━━ Source records

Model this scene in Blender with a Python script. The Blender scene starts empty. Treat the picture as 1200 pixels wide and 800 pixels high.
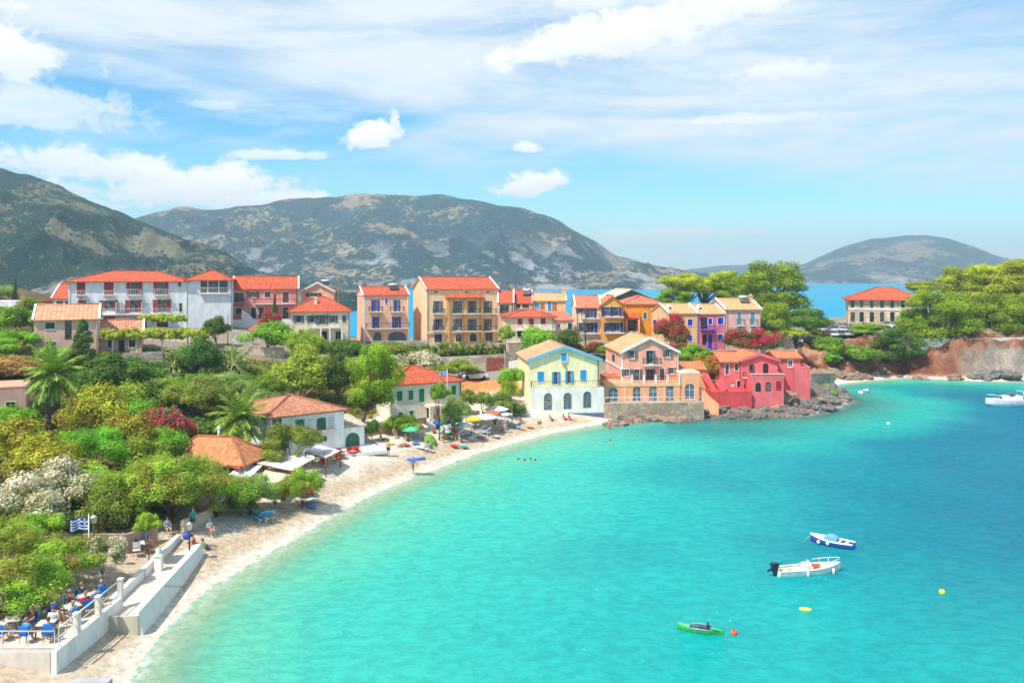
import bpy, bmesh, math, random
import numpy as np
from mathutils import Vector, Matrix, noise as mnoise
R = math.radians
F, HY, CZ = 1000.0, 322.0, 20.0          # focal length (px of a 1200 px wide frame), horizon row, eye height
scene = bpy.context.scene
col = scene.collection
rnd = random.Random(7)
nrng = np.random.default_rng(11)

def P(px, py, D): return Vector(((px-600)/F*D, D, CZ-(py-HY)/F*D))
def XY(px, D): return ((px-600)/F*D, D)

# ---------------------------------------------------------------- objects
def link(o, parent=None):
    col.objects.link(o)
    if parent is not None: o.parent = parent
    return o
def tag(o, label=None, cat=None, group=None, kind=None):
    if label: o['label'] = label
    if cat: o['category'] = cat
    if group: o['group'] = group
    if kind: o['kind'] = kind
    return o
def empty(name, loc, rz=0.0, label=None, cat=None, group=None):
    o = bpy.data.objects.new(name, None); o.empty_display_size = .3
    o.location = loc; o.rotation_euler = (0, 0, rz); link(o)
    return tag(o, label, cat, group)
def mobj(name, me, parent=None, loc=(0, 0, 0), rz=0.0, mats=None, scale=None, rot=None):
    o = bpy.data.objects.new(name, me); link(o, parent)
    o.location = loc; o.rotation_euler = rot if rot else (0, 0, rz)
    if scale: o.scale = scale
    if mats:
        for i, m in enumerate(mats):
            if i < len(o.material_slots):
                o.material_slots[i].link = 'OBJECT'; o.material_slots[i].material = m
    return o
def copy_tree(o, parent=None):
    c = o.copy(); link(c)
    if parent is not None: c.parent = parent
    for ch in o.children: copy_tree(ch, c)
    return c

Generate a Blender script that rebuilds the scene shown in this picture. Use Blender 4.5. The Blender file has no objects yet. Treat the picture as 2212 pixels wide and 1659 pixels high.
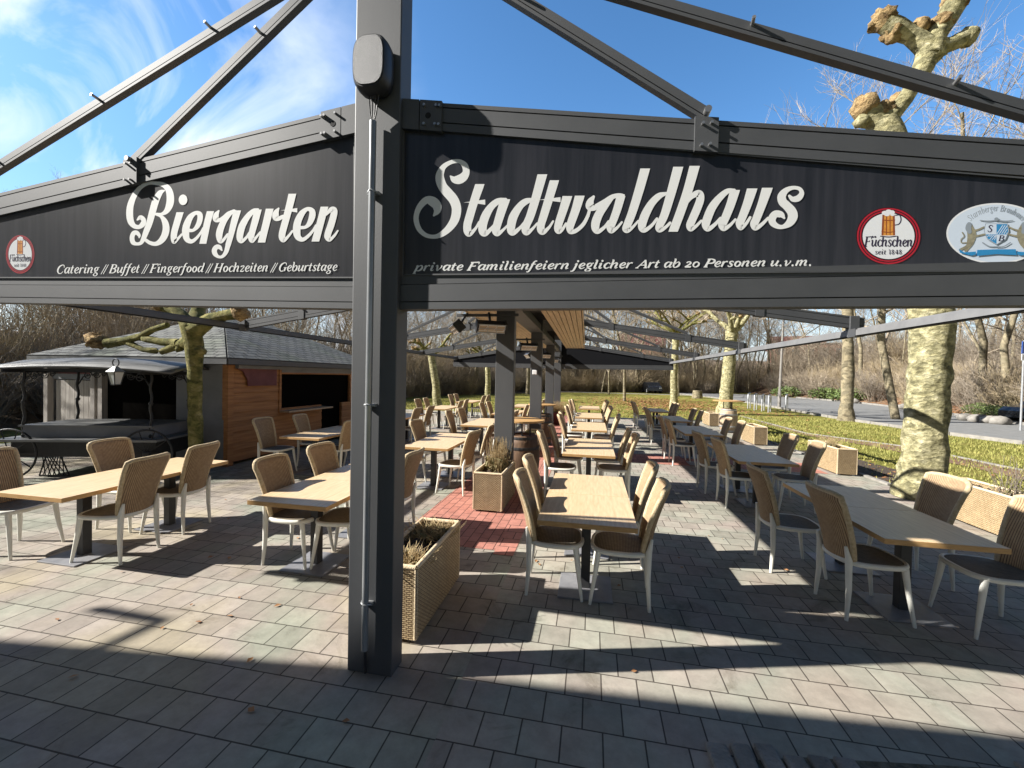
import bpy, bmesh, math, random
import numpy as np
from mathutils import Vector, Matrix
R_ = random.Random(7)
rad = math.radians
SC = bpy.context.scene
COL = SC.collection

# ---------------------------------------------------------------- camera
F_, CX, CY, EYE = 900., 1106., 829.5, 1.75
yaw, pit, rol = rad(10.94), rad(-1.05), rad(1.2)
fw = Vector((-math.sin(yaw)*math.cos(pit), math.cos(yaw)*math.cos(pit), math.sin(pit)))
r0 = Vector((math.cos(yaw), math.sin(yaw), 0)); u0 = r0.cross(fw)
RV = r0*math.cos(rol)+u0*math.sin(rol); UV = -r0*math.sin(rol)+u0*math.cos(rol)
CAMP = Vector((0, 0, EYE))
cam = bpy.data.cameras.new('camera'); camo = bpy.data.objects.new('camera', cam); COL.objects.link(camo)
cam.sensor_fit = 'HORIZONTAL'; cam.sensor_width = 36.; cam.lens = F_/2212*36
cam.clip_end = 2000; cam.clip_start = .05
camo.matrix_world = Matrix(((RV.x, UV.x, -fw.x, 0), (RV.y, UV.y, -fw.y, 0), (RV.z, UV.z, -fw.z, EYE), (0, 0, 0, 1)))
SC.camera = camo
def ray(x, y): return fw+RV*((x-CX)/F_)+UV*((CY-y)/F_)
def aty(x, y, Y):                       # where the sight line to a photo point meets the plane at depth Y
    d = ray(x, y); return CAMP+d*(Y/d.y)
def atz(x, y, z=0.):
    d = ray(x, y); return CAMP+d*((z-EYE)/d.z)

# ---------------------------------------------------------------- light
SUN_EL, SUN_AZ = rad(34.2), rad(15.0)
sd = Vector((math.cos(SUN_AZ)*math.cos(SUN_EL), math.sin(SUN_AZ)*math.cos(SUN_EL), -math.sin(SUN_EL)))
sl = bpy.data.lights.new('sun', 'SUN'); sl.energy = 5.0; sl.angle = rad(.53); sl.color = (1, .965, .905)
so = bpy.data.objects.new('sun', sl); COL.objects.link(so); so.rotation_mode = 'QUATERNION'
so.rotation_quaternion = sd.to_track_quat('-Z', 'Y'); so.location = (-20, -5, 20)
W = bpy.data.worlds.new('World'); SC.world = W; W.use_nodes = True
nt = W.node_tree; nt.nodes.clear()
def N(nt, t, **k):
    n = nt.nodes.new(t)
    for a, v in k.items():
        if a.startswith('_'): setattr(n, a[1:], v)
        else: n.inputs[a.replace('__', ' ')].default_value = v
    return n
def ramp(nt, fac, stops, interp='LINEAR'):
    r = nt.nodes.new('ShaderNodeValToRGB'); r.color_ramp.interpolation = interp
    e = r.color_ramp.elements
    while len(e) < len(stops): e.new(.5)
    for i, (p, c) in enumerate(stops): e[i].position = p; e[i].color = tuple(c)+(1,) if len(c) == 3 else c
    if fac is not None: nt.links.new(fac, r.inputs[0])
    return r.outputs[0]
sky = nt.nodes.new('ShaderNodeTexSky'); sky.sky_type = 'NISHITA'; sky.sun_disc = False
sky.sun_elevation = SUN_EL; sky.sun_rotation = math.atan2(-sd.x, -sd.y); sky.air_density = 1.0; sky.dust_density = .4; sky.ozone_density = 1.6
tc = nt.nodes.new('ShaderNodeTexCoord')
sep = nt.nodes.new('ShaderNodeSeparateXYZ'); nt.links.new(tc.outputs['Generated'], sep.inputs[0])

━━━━

Work instructions: Pictures in the material above should be skipped; print exactly the lines from the one with "Generate a Blender" through the one with "COL = SC.collection".

Response:
Generate a Blender script that rebuilds the scene shown in this picture. Use Blender 4.5. The Blender file has no objects yet. Treat the picture as 2212 pixels wide and 1659 pixels high.
import bpy, bmesh, math, random
import numpy as np
from mathutils import Vector, Matrix
R_ = random.Random(7)
rad = math.radians
SC = bpy.context.scene
COL = SC.collection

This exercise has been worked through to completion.